COLLABORATION AS DESIGNING THE RIGHT MEETING STRUCTURE

No matter the number and assuming that you factor in the logistics, when I facilitate meetings I’m designing a temporary environment in which people get work done. When I am successful, I am able to design a meeting whose structure will offer a gentle invitation to the participants to behave in certain ways. This thought is amazing, because it means that if you design meetings for participation, engagement, collaboration and for mutuality — that’s what you will get (most of the times…).

I have facilitated meetings with people that hated each other. Yet, I had been able selecting the right design to make the meeting productive and helpful to bridge the divide. In this work I have benefited from the work of the people who have developed large group methodologies (like World Café, Open Space, Circle, Future Search, etc…) These meeting formats are the best examples of the power of meeting structures to shape the behaviors of participants: I’ve never seen people arguing in a World Café!

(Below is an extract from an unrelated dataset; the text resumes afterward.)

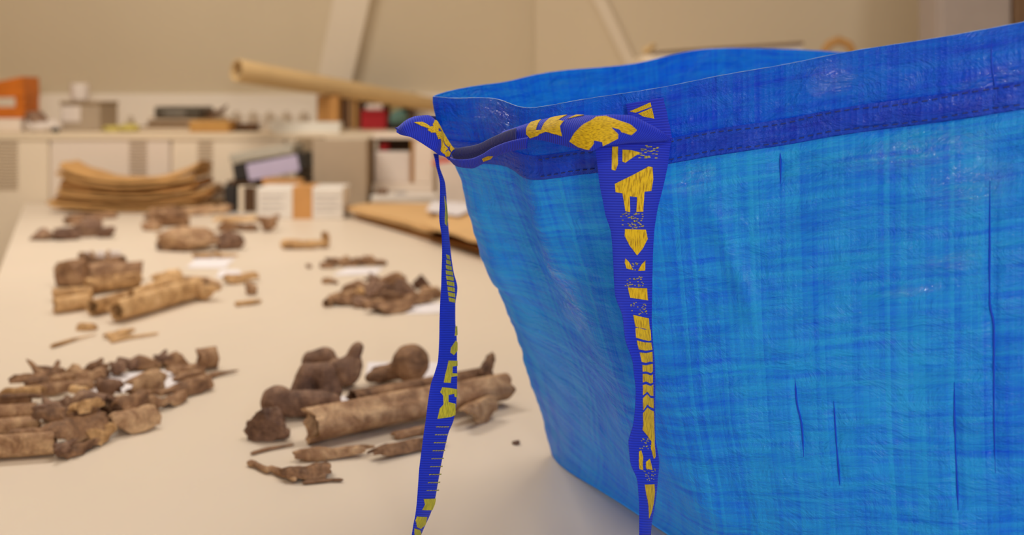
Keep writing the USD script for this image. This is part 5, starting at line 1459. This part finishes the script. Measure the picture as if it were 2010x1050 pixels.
for kind, pa, pb, size, seed, m_, lab_, k_ in MLG:
    put(kind, pa, pb, size, seed, m_, lab_, 'bones of the middle left group', **k_)
# jaw with teeth, standing behind the round lump
jw = thing('jaw_bone', 'brown jaw bone with a row of pale teeth behind the round lump', 'bone', T(200, 532))
j0, j1 = T(156, 530), T(242, 526)
pts = np.array([j0 + (j1 - j0) * t_ + np.array([0, 0.012 * math.sin(math.pi * t_), 0.012 + (0.012 if t_ < 0.1 else 0)]) for t_ in np.linspace(0, 1, 14)])
obj('jaw', tube(pts, 0.0115 + 0.0025 * np.sin(np.linspace(0, 9, 14)), 12), M['bone_mid'], jw, smooth=True)
for k_ in range(7):
    p_ = pts[2 + k_ + k_ // 2] + [0, 0, 0.009]
    obj('tooth', moved(lump_mesh(0.0062, 0.0055, 0.0095, 300 + k_, 0.15, 2), None, p_), M['tooth' if k_ % 3 != 1 else 'bone_mid'], jw, smooth=True)
slip([(366, 526), (444, 526), (452, 511), (380, 512)], 'white paper slip behind the middle left pale bones')
slip([(424, 545), (474, 543), (470, 530), (432, 530)], 'white paper slip beside the pale flat fragment')

# -- far groups on the left half of the table
FAR = [
    ('lump', (84, 470), None, (58, 34, 26), 121, 'bone_dark', 'flat dark lump at the left end of the far left row', 0),
    ('lump', (124, 470), None, (56, 34, 30), 122, 'bone_dark', 'brown lump, second of the far left row', 0),
    ('lump', (168, 464), None, (68, 40, 46), 123, 'bone_dark', 'large dark block, third of the far left row', 0),
    ('lump', (208, 466), None, (36, 28, 26), 124, 'bone_dark', 'small brown lump at the right end of the far left row', 0),
    ('lump', (140, 440), None, (44, 26, 18), 125, 'bone', 'low brown lump behind the far left row', 0),
    ('shard', (130, 432), (226, 428), 22, 126, 'bone_mid', 'long flat brown piece just in front of the paper bags', 5),
    ('lump', (298, 452), None, (38, 28, 24), 127, 'bone_mid', 'small lump at the left of the far middle group', 0),
    ('lump', (336, 444), None, (60, 34, 42), 128, 'bone', 'tall brown lump behind the large block', 0),
    ('lump', (312, 432), None, (52, 26, 18), 129, 'bone_mid', 'flat lump in front of the right end of the paper bags', 0),
    ('shard', (350, 424), (452, 418), 24, 130, 'bone_mid', 'long flat splinter along the back of the far middle group', 7),
    ('shard', (296, 424), (350, 420), 22, 131, 'bone', 'brown flat piece left of the long flat splinter', 7),
    ('lump', (376, 490), None, (100, 64, 48), 132, 'bone_mid', 'large brown block, biggest piece of the far middle group', 0),
    ('lump', (450, 488), None, (52, 42, 42), 133, 'bone_dark', 'dark block at the right of the large brown block', 0),
    ('lump', (322, 490), None, (34, 26, 26), 134, 'bone_dark', 'dark small lump at the left foot of the large brown block', 0),
    ('stick', (436, 492), (472, 486), 9, 135, 'bone', 'thin splinter right of the dark block', 0),
    ('lump', (465, 486), None, (12, 10, 24), 136, 'bone', 'small upright peg at the end of the thin splinter', 0),
    ('shard', (380, 508), (432, 506), 13, 137, 'bone_tan', 'pale thin splinter in front of the large brown block', 5),
    ('stick', (424, 506), (468, 504), 8, 138, 'bone_tan', 'thin tan splinter in front of the dark block', 0),
    ('lump', (440, 454), None, (36, 22, 24), 139, 'bone', 'first small lump of the row left of the pale triangular bone', 0),
    ('lump', (464, 452), None, (34, 22, 22), 140, 'bone', 'second small lump of the row left of the pale triangular bone', 0),
    ('lump', (488, 453), None, (36, 22, 18), 141, 'bone', 'third small lump of the row left of the pale triangular bone', 0),
    ('shard', (420, 436), (500, 434), 14, 142, 'bone_tan', 'pale slab behind the row of small lumps', 5),
    ('vert', (526, 454), None, 48, 143, 'bone_mid', 'light brown triangular bone in front of the white card box', 0),
    ('stick', (552, 488), (640, 487), 22, 144, 'bone_tan', 'pale curved jaw like bone alone in front of the white card box', 0),
    ('lump', (637, 486), None, (16, 14, 42), 145, 'bone_tan', 'upright process at the right end of the pale jaw like bone', 0),
    ('lump', (606, 526), None, (12, 10, 9), 146, 'bone', 'tiny crumb left of the short bone row', 0),
    ('lump', (641, 557), None, (18, 12, 14), 147, 'bone', 'small chip left of the far right heap', 0),
    ('lump', (657, 557), None, (16, 12, 11), 148, 'bone', 'smaller chip beside the small chip left of the heap', 0),
]
for kind, pa, pb, size, seed, m_, lab_, th_ in FAR:
    k_ = dict(th=th_) if th_ else {}
    if seed == 144: k_ = dict(bend=-0.10, taper=0.2)
    put(kind, pa, pb, size, seed, m_, lab_, 'bones of the far groups', **k_)
slip([(376, 404 + 112), (452, 516), (462, 508), (384, 508)], 'white paper slip in front of the tan splinters')

# -- short row and heap right of the middle
ROW = [(644, 526, 30, 16), (656, 522, 28, 26), (674, 522, 26, 22), (692, 522, 26, 22), (709, 521, 26, 24), (726, 520, 26, 22), (744, 520, 30, 14)]
nth = ['first', 'second', 'third', 'fourth', 'fifth', 'sixth', 'seventh']
for k_, (px, py, w_, h_) in enumerate(ROW):
    put('vert' if k_ in (1, 4) else 'lump', (px, py), None, w_ if k_ in (1, 4) else (w_, 20, h_), 160 + k_, 'bone', '%s bone from the left in the short brown row behind the heap' % nth[k_], 'short row of brown bones')
slip([(652, 541), (738, 538), (752, 526), (680, 527)], 'white paper slip between the short row and the heap')
slip([(796, 616), (880, 614), (880, 594), (812, 598)], 'white paper slip at the front right of the heap')
HEAP = [
    ('lump', (702, 578), (60, 44, 40), 'bone_mid', 'rounded light brown lump at the back left of the heap', 0),
    ('vert', (734, 562), 36, 'bone_dark', 'dark knob on the back edge of the heap', 0),
    ('lump', (770, 568), (44, 34, 44), 'bone_mid', 'peaked tan lump at the back of the heap', 0),
    ('lump', (828, 566), (34, 28, 34), 'bone_dark', 'dark lump at the back right of the heap', 0),
    ('lump', (740, 584), (56, 40, 36), 'bone_dark', 'dark lump in the middle of the heap', 0),
    ('lump', (792, 582), (54, 36, 38), 'bone_dark', 'largest dark lump right of the middle of the heap', 0),
    ('lump', (838, 584), (44, 30, 26), 'bone_mid', 'tan lump at the right end of the heap', 0),
    ('shard', ((848, 588), (866, 582)), 18, 'bone', 'small flake at the far right of the heap', 0),
    ('shard', ((646, 592), (698, 582)), 20, 'bone', 'flat splinter at the left of the heap', 0),
    ('lump', (676, 598), (52, 32, 20), 'bone', 'low brown lump at the front left of the heap', 0),
    ('shaft', ((640, 604), (654, 594)), 17, 'bone_mid', 'short tan stub at the left corner of the heap', 0),
    ('lump', (708, 602), (40, 30, 26), 'bone_dark', 'brown lump in the front row of the heap', 0),
    ('lump', (709, 586), (16, 14, 16), 'bone_tan', 'small pale pebble like bone in the heap', 0.008),
    ('lump', (734, 604), (44, 30, 26), 'bone', 'brown lump left of the flat front fragment', 0),
    ('shard', ((722, 616), (762, 606)), 26, 'bone_mid', 'small flat chip at the front of the heap', 0),
    ('shard', ((746, 616), (806, 606)), 44, 'bone_mid', 'broad flat fragment at the front of the heap', 0),
    ('shard', ((794, 602), (846, 590)), 34, 'bone_mid', 'long tan flat fragment above the white slip', 0.003),
    ('lump', (768, 594), (44, 30, 30), 'bone', 'brown lump behind the broad flat fragment', 0),
    ('vert', (756, 584), 30, 'bone_dark', 'dark pronged piece in the centre of the heap', 0.010),
]
for k_, (kind, p_, size, m_, lab_, z0) in enumerate(HEAP):
    pa, pb = (p_, None) if np.ndim(p_[0]) == 0 else p_
    kw = dict(th=6, curl=0.3) if kind == 'shard' else {}
    put(kind, pa, pb, size, 180 + k_, m_, lab_, 'heap of brown bones right of the middle', z0=z0, **kw)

To this extent and regardless of number of participants, my new definition of facilitation is: “The art of designing meetings that bring out the best in people.” In fact, everyone can design a meeting. Not everyone can make that design produce the outcome that people need. Can you? Truth is: nobody can. In fact, it’s the design and the emergent rule inherent in the structure of the meeting that delivers the results in the meeting. It’s the fit between the meeting structure and the situation that delivers.

What could you accomplish in your next meeting if you were to create just the right amount of structure?